Tomorrow is a National Day of Mourning for Jimmy Carter though it seems we’re already mourning as we’re thrust into the contrast between his leadership and concerns for human rights, the environment, and peace, and what comes.

I had a blood test this morning which was anchored before and after with seeing birds by the creek.

Mr. and Mrs. Mallard out for a morning peruse.
A Great Blue Heron!
Scratching an itch.
Majestic blending in!

Renewal

Mushrooms are decomposers, recyclers, that nourish the soil. With the rain, they popped up overnight in our yard representing what works unseen.

Peeking Harvest
Nesting
Fairies also do their work unseen
OM
Circling
Sprig springs from rock

Jimmy Carter

I found myself eating peanuts yesterday as I read Jimmy Carter’s book A Full Life: Reflections at Ninety.

I learned that at the age of five, he set up his own business, picking peanuts, boiling them, and packaging them in small bags which he then walked two miles to town to sell.  He was an entrepreneur at five.

NASA is grateful to him for saving the Space Shuttle program which continues to benefit us here on earth.

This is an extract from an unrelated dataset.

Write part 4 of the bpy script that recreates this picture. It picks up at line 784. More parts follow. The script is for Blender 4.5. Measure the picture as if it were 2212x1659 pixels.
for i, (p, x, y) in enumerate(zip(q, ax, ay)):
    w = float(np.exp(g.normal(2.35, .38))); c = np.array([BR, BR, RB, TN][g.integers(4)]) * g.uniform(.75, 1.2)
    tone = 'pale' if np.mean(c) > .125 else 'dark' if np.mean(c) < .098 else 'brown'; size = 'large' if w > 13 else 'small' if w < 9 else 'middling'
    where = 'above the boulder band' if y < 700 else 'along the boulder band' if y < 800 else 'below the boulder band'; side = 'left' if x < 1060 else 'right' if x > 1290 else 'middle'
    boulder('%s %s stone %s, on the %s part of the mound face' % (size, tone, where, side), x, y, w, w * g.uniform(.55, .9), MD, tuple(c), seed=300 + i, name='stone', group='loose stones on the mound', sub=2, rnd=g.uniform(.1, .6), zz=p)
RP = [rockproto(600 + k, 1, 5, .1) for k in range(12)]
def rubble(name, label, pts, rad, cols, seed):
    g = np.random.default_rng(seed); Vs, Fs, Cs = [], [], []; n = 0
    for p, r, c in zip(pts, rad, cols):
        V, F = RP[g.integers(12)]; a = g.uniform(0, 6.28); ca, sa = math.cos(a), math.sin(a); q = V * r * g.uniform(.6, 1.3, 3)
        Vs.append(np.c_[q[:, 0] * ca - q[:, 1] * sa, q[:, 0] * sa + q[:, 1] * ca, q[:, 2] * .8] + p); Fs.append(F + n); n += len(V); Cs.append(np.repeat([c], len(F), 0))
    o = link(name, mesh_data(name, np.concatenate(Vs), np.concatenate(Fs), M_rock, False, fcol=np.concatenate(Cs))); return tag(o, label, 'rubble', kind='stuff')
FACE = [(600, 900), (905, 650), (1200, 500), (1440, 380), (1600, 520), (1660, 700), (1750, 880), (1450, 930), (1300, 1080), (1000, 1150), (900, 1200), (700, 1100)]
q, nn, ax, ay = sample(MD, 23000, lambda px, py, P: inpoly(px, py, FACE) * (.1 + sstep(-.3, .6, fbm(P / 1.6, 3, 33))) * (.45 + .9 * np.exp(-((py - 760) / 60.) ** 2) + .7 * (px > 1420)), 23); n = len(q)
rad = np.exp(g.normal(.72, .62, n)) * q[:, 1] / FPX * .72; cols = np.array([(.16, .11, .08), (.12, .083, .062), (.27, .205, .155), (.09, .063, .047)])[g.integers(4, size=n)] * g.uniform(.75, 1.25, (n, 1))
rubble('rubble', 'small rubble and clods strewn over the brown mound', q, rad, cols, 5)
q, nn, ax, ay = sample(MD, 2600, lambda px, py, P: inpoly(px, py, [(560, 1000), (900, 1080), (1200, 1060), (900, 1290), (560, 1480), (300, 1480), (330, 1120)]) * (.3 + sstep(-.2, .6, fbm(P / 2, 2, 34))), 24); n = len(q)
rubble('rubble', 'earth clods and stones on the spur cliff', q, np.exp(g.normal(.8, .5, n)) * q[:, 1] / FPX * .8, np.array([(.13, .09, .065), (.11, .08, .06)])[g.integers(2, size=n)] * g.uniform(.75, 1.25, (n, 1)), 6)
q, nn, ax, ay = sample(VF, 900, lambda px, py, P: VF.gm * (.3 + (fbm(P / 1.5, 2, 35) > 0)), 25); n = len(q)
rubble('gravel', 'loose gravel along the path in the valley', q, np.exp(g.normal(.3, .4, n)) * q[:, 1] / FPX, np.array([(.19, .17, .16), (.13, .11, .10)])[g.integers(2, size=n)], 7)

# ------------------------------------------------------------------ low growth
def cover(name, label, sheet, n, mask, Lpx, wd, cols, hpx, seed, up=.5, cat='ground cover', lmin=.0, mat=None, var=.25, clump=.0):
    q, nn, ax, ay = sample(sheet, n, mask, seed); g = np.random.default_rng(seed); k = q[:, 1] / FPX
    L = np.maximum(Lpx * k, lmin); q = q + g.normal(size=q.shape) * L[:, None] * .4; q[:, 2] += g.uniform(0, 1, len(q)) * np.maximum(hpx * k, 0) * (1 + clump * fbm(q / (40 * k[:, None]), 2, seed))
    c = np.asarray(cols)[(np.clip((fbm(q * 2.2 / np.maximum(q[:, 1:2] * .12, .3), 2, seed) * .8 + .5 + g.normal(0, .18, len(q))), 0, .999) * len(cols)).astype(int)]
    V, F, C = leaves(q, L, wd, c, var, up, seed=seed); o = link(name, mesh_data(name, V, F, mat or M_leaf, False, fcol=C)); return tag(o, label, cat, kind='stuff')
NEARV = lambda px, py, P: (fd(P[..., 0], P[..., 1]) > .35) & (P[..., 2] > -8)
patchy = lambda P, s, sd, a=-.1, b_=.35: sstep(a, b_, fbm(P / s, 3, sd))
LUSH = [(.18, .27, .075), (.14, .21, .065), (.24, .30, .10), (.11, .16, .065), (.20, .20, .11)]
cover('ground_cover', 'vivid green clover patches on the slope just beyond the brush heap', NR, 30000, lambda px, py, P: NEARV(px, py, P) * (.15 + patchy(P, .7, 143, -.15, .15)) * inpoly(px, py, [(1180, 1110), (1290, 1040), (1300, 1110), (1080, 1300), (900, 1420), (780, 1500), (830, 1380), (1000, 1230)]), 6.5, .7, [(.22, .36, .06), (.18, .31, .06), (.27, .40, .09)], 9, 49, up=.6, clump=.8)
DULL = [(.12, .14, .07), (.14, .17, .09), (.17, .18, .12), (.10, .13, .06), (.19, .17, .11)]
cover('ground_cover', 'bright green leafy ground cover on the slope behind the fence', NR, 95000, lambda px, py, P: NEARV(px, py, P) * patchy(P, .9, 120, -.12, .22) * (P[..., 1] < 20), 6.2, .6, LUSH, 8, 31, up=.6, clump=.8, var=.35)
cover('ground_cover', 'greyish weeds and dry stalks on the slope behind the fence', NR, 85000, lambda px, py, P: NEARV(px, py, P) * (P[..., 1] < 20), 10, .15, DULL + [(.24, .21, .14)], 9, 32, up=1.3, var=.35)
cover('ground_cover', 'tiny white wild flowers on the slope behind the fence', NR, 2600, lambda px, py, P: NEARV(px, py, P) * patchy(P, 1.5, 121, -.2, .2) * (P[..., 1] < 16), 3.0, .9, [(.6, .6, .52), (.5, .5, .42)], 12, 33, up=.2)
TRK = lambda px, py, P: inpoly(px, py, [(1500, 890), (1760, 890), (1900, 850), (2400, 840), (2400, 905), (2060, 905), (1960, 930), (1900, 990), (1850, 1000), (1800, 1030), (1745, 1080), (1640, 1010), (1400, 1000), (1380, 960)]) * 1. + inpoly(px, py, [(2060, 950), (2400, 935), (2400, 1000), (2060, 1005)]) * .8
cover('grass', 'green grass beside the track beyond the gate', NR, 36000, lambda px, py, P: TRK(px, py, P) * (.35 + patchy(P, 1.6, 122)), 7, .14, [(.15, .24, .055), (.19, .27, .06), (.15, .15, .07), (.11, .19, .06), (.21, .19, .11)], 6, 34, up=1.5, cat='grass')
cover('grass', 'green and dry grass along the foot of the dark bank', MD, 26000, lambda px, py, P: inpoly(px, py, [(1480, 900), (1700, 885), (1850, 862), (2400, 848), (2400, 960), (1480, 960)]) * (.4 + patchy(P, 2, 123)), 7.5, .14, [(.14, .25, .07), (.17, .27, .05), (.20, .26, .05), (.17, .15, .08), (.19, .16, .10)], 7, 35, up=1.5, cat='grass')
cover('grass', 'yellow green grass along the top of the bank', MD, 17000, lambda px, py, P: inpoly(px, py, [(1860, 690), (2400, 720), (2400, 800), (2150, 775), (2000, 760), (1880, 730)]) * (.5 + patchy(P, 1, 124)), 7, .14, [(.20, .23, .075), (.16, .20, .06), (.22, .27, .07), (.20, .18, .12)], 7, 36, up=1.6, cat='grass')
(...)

His words are on the Voyager Golden Record: “This is a present from a small, distant world, a token of our sounds, our science, our images, our music, our thoughts and our feelings. We are attempting to survive our time so we may live into yours. We hope someday, having solved the problems we face, to join a community of galactic civilizations. This record represents our hope and our determination, and our good will in a vast and awesome universe.”